■ STORED DATA:

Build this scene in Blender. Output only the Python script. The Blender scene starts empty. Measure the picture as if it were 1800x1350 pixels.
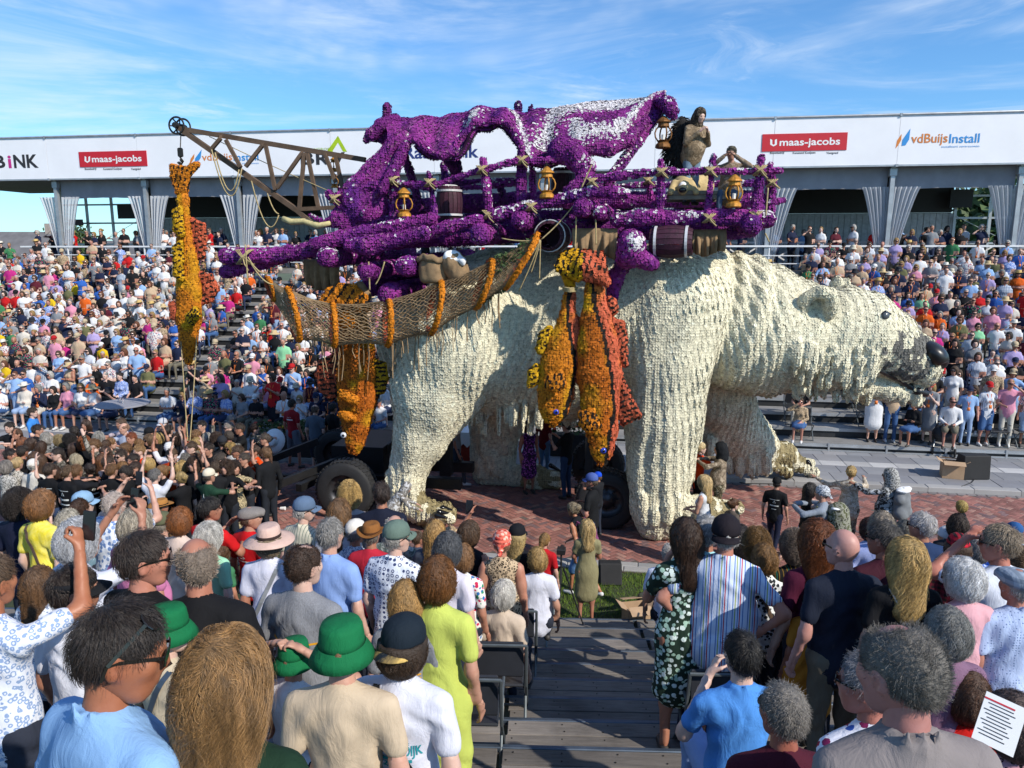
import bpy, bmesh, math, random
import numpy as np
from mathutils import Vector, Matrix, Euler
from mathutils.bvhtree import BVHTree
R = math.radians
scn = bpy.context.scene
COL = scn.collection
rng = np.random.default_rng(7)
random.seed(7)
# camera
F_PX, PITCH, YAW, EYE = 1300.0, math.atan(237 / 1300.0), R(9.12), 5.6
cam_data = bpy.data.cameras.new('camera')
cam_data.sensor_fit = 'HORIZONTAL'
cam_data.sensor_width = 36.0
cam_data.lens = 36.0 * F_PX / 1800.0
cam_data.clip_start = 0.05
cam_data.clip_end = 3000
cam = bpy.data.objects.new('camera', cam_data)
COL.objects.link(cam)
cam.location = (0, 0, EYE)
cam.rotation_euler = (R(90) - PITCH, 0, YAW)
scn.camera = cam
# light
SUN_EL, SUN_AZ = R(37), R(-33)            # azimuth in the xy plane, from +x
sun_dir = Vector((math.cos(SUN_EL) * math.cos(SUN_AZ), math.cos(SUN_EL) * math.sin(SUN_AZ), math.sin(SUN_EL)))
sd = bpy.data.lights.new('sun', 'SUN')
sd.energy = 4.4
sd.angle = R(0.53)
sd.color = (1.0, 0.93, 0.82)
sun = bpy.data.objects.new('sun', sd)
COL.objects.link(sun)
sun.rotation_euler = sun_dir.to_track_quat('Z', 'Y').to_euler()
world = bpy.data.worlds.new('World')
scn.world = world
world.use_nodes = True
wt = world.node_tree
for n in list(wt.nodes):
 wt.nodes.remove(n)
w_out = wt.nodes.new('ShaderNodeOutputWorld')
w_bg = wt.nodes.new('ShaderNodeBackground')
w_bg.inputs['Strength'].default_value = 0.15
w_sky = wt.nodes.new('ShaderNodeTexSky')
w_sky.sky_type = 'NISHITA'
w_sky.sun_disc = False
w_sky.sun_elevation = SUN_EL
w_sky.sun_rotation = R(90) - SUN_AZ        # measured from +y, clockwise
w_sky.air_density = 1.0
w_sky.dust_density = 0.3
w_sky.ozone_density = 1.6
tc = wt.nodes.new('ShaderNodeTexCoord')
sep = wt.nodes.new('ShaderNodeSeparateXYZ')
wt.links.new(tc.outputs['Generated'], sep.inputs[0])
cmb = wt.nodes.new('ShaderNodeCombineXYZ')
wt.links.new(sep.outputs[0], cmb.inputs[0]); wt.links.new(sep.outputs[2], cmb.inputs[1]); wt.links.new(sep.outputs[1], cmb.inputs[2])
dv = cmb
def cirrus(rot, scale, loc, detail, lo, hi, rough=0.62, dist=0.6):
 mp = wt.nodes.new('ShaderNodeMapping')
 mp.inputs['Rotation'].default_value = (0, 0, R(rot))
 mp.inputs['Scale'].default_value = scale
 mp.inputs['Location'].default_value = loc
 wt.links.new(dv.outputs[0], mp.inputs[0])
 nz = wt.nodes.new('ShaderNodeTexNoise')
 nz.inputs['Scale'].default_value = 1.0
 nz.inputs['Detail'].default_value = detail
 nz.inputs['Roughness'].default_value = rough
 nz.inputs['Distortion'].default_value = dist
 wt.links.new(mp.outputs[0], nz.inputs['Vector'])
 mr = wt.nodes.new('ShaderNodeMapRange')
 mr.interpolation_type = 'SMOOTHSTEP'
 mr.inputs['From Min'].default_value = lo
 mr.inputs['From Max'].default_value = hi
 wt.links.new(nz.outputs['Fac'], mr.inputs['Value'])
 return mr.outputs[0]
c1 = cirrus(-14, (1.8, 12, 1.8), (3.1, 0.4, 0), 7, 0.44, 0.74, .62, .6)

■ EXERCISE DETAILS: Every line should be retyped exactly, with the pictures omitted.

■ ANSWER TO THIS TASK:
Build this scene in Blender. Output only the Python script. The Blender scene starts empty. Measure the picture as if it were 1800x1350 pixels.
import bpy, bmesh, math, random
import numpy as np
from mathutils import Vector, Matrix, Euler
from mathutils.bvhtree import BVHTree
R = math.radians
scn = bpy.context.scene
COL = scn.collection
rng = np.random.default_rng(7)
random.seed(7)
# camera
F_PX, PITCH, YAW, EYE = 1300.0, math.atan(237 / 1300.0), R(9.12), 5.6
cam_data = bpy.data.cameras.new('camera')
cam_data.sensor_fit = 'HORIZONTAL'
cam_data.sensor_width = 36.0
cam_data.lens = 36.0 * F_PX / 1800.0
cam_data.clip_start = 0.05
cam_data.clip_end = 3000
cam = bpy.data.objects.new('camera', cam_data)
COL.objects.link(cam)
cam.location = (0, 0, EYE)
cam.rotation_euler = (R(90) - PITCH, 0, YAW)
scn.camera = cam
# light
SUN_EL, SUN_AZ = R(37), R(-33)            # azimuth in the xy plane, from +x
sun_dir = Vector((math.cos(SUN_EL) * math.cos(SUN_AZ), math.cos(SUN_EL) * math.sin(SUN_AZ), math.sin(SUN_EL)))
sd = bpy.data.lights.new('sun', 'SUN')
sd.energy = 4.4
sd.angle = R(0.53)
sd.color = (1.0, 0.93, 0.82)
sun = bpy.data.objects.new('sun', sd)
COL.objects.link(sun)
sun.rotation_euler = sun_dir.to_track_quat('Z', 'Y').to_euler()
world = bpy.data.worlds.new('World')
scn.world = world
world.use_nodes = True
wt = world.node_tree
for n in list(wt.nodes):
 wt.nodes.remove(n)
w_out = wt.nodes.new('ShaderNodeOutputWorld')
w_bg = wt.nodes.new('ShaderNodeBackground')
w_bg.inputs['Strength'].default_value = 0.15
w_sky = wt.nodes.new('ShaderNodeTexSky')
w_sky.sky_type = 'NISHITA'
w_sky.sun_disc = False
w_sky.sun_elevation = SUN_EL
w_sky.sun_rotation = R(90) - SUN_AZ        # measured from +y, clockwise
w_sky.air_density = 1.0
w_sky.dust_density = 0.3
w_sky.ozone_density = 1.6
tc = wt.nodes.new('ShaderNodeTexCoord')
sep = wt.nodes.new('ShaderNodeSeparateXYZ')
wt.links.new(tc.outputs['Generated'], sep.inputs[0])
cmb = wt.nodes.new('ShaderNodeCombineXYZ')
wt.links.new(sep.outputs[0], cmb.inputs[0]); wt.links.new(sep.outputs[2], cmb.inputs[1]); wt.links.new(sep.outputs[1], cmb.inputs[2])
dv = cmb
def cirrus(rot, scale, loc, detail, lo, hi, rough=0.62, dist=0.6):
 mp = wt.nodes.new('ShaderNodeMapping')
 mp.inputs['Rotation'].default_value = (0, 0, R(rot))
 mp.inputs['Scale'].default_value = scale
 mp.inputs['Location'].default_value = loc
 wt.links.new(dv.outputs[0], mp.inputs[0])
 nz = wt.nodes.new('ShaderNodeTexNoise')
 nz.inputs['Scale'].default_value = 1.0
 nz.inputs['Detail'].default_value = detail
 nz.inputs['Roughness'].default_value = rough
 nz.inputs['Distortion'].default_value = dist
 wt.links.new(mp.outputs[0], nz.inputs['Vector'])
 mr = wt.nodes.new('ShaderNodeMapRange')
 mr.interpolation_type = 'SMOOTHSTEP'
 mr.inputs['From Min'].default_value = lo
 mr.inputs['From Max'].default_value = hi
 wt.links.new(nz.outputs['Fac'], mr.inputs['Value'])
 return mr.outputs[0]
c1 = cirrus(-14, (1.8, 12, 1.8), (3.1, 0.4, 0), 7, 0.44, 0.74, .62, .6)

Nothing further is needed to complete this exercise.